What Is Starlink? A Complete Guide to SpaceX's Satellite Internet
How Starlink works, how the constellation is structured, what speeds to expect, and how it differs from cellular and traditional internet. Answer everything in one place.
Starlink is a constellation of low-Earth-orbit satellites operated by SpaceX that provides broadband internet to most of the planet. As of 2026, more than 7,000 active Starlink satellites circle Earth at altitudes between 340 and 570 km — the largest satellite constellation in human history.
How Starlink works in plain terms
- A user terminal — the dish — connects to the nearest visible Starlink satellite via radio.
- The satellite either relays the connection to a ground station via radio, or — for newer satellites — to another satellite via laser.
- A ground station connects the data to the wider internet through fiber backhaul.
- Each satellite hands off the connection to the next as orbital geometry changes — every 4 to 5 minutes.
Why low Earth orbit?
Geostationary internet satellites sit 36,000 km up. The round-trip light delay is around 600 ms — too slow for video calls or fast-paced gaming. Starlink satellites are 340-570 km up, giving round-trip latency under 50 ms in good conditions.
- Number of active satellites
- 7,000+ (as of early 2026)
- Total launches
- ~250 dedicated Starlink launches
- Subscribers
- 5+ million globally
- Typical speeds
- 50-250 Mbps download, 10-30 Mbps upload
- Typical latency
- 20-50 ms
- Coverage
- Most populated land areas + maritime/aviation
Starlink hardware tiers
- Standard — the entry-level kit for residential use, suited for homes.

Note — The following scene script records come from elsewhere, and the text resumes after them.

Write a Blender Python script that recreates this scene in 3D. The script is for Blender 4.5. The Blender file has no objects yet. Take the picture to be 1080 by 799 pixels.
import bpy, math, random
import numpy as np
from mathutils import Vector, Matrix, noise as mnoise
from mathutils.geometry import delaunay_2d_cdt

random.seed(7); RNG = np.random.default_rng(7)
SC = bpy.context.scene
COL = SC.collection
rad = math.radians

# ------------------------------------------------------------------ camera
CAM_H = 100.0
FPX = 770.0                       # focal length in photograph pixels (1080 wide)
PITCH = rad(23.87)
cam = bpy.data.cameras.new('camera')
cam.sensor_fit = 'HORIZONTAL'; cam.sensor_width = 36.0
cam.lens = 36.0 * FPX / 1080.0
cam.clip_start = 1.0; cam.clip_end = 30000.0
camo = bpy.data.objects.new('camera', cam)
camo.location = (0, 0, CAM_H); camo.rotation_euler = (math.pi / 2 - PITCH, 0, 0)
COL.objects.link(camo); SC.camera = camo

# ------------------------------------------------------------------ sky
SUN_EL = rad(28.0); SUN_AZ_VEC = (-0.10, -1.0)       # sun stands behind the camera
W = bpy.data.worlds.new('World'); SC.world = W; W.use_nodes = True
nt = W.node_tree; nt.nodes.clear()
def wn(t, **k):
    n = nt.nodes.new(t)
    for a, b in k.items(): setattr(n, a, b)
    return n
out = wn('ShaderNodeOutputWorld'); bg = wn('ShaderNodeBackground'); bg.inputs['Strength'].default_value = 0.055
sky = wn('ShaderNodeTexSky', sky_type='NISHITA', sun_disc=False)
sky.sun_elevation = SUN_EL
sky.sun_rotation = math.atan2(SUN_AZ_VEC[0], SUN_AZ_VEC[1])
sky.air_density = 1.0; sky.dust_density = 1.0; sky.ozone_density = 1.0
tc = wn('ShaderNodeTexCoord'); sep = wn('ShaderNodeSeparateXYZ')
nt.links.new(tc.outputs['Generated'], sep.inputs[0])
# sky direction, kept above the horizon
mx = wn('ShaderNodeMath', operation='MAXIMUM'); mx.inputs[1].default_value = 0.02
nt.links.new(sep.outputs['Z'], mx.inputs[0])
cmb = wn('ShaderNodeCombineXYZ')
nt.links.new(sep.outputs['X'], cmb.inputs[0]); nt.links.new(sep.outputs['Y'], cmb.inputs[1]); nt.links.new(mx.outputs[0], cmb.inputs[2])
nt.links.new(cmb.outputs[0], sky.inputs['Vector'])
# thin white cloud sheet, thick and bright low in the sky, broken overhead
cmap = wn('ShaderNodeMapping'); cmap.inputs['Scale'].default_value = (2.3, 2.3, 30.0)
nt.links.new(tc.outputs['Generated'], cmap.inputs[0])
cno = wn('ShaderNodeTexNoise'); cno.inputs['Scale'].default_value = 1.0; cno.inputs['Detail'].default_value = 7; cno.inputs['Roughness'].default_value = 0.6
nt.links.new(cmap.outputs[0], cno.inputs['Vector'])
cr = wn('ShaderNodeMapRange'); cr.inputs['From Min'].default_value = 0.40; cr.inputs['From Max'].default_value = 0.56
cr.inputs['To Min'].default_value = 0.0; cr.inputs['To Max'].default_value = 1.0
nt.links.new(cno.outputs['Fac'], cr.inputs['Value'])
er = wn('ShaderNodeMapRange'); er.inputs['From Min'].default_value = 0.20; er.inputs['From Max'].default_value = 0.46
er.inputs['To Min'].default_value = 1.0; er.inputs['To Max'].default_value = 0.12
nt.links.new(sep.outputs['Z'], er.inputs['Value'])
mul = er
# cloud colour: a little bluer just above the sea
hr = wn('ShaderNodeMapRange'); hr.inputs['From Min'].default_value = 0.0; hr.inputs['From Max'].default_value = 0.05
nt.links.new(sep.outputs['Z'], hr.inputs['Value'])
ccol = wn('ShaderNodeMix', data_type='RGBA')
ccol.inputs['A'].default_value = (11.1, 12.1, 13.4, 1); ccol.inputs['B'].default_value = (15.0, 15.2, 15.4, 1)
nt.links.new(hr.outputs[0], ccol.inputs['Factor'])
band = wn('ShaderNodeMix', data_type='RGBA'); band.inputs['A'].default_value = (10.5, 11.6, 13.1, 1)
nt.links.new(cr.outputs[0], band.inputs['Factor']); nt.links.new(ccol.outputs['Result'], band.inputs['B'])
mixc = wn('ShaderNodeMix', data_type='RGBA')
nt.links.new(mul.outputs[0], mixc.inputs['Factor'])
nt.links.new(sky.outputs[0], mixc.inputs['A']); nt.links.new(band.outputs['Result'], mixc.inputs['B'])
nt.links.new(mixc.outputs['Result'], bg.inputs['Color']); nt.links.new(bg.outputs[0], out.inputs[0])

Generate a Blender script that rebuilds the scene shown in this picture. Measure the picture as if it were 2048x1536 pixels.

- Mini — small portable terminal that fits in a backpack, ideal for travel and RVs.
- Roam (formerly RV) — service plan that lets the dish travel anywhere coverage exists.
- Maritime — high-throughput dish for boats with multi-orbit beam tracking.
- Aviation — Starlink Aviation provides in-flight Wi-Fi for several airlines.
- Direct to Cell — service that talks directly to standard LTE phones, no dish required.
Why subscribers love it
For rural users, Starlink is often the first time they have had real broadband. For travelers, it is the first time fast internet has been available at sea or in remote areas. For digital nomads, it is a gateway to working anywhere on Earth. The combination of speed, low latency, and global coverage has no historical equivalent.
Frequently asked questions
How much does Starlink cost?
Standard residential service has been around $90-120/month plus a one-time hardware fee. Pricing varies by country and tier.
Is Starlink available in my country?
Coverage is wide and growing. Check Starlink's availability map for your address — some areas are sold out due to capacity, others are not yet served.
Will Starlink replace 5G?
No — they are complementary. Cellular networks are built for dense areas; Starlink fills in where towers cannot reach.